==== RECORDS SUPPLIED ====

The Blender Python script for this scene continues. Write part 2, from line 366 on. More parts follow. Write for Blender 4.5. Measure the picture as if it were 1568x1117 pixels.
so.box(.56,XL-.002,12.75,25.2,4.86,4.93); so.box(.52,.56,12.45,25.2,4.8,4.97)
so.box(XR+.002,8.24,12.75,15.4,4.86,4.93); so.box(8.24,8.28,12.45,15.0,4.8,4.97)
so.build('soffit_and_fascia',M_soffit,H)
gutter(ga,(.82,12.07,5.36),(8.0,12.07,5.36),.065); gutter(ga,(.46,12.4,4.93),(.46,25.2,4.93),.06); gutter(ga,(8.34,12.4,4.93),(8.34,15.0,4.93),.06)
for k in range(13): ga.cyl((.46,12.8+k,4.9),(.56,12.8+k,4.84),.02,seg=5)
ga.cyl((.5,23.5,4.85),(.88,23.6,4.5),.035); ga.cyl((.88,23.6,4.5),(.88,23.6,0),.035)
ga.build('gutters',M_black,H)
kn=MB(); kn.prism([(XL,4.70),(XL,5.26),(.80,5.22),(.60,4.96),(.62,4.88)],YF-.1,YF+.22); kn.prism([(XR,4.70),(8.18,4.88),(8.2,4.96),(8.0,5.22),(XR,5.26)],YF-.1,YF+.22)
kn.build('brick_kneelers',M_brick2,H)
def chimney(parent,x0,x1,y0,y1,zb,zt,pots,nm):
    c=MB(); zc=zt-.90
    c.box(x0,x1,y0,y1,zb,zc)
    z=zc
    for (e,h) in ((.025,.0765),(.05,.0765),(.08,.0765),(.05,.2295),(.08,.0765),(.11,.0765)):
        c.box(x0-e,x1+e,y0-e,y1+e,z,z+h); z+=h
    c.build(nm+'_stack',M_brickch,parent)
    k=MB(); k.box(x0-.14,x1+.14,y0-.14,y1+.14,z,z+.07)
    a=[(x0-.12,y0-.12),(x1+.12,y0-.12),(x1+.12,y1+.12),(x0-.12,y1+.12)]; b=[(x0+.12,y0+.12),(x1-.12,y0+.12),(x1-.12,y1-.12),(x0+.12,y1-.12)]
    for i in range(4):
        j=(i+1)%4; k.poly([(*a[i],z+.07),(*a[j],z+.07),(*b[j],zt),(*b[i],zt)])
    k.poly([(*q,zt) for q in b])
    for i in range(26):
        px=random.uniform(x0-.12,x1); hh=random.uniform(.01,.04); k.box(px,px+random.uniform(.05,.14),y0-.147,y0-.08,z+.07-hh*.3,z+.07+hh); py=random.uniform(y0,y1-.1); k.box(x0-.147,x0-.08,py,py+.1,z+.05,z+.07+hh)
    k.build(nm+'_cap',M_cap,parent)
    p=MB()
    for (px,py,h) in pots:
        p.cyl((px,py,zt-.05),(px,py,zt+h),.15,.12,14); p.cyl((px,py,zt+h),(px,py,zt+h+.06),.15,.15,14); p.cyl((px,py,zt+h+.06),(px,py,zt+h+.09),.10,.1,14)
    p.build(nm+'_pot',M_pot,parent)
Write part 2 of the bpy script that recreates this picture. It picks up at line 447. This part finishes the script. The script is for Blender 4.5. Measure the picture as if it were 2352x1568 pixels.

====

WORK INSTRUCTIONS:
Print the material verbatim, all of it.

WORKED ANSWER:
The Blender Python script for this scene continues. Write part 2, from line 366 on. More parts follow. Write for Blender 4.5. Measure the picture as if it were 1568x1117 pixels.
so.box(.56,XL-.002,12.75,25.2,4.86,4.93); so.box(.52,.56,12.45,25.2,4.8,4.97)
so.box(XR+.002,8.24,12.75,15.4,4.86,4.93); so.box(8.24,8.28,12.45,15.0,4.8,4.97)
so.build('soffit_and_fascia',M_soffit,H)
gutter(ga,(.82,12.07,5.36),(8.0,12.07,5.36),.065); gutter(ga,(.46,12.4,4.93),(.46,25.2,4.93),.06); gutter(ga,(8.34,12.4,4.93),(8.34,15.0,4.93),.06)
for k in range(13): ga.cyl((.46,12.8+k,4.9),(.56,12.8+k,4.84),.02,seg=5)
ga.cyl((.5,23.5,4.85),(.88,23.6,4.5),.035); ga.cyl((.88,23.6,4.5),(.88,23.6,0),.035)
ga.build('gutters',M_black,H)
kn=MB(); kn.prism([(XL,4.70),(XL,5.26),(.80,5.22),(.60,4.96),(.62,4.88)],YF-.1,YF+.22); kn.prism([(XR,4.70),(8.18,4.88),(8.2,4.96),(8.0,5.22),(XR,5.26)],YF-.1,YF+.22)
kn.build('brick_kneelers',M_brick2,H)
def chimney(parent,x0,x1,y0,y1,zb,zt,pots,nm):
    c=MB(); zc=zt-.90
    c.box(x0,x1,y0,y1,zb,zc)
    z=zc
    for (e,h) in ((.025,.0765),(.05,.0765),(.08,.0765),(.05,.2295),(.08,.0765),(.11,.0765)):
        c.box(x0-e,x1+e,y0-e,y1+e,z,z+h); z+=h
    c.build(nm+'_stack',M_brickch,parent)
    k=MB(); k.box(x0-.14,x1+.14,y0-.14,y1+.14,z,z+.07)
    a=[(x0-.12,y0-.12),(x1+.12,y0-.12),(x1+.12,y1+.12),(x0-.12,y1+.12)]; b=[(x0+.12,y0+.12),(x1-.12,y0+.12),(x1-.12,y1-.12),(x0+.12,y1-.12)]
    for i in range(4):
        j=(i+1)%4; k.poly([(*a[i],z+.07),(*a[j],z+.07),(*b[j],zt),(*b[i],zt)])
    k.poly([(*q,zt) for q in b])
    for i in range(26):
        px=random.uniform(x0-.12,x1); hh=random.uniform(.01,.04); k.box(px,px+random.uniform(.05,.14),y0-.147,y0-.08,z+.07-hh*.3,z+.07+hh); py=random.uniform(y0,y1-.1); k.box(x0-.147,x0-.08,py,py+.1,z+.05,z+.07+hh)
    k.build(nm+'_cap',M_cap,parent)
    p=MB()
    for (px,py,h) in pots:
        p.cyl((px,py,zt-.05),(px,py,zt+h),.15,.12,14); p.cyl((px,py,zt+h),(px,py,zt+h+.06),.15,.15,14); p.cyl((px,py,zt+h+.06),(px,py,zt+h+.09),.10,.1,14)
    p.build(nm+'_pot',M_pot,parent)
Write part 2 of the bpy script that recreates this picture. It picks up at line 447. This part finishes the script. The script is for Blender 4.5. Measure the picture as if it were 2352x1568 pixels.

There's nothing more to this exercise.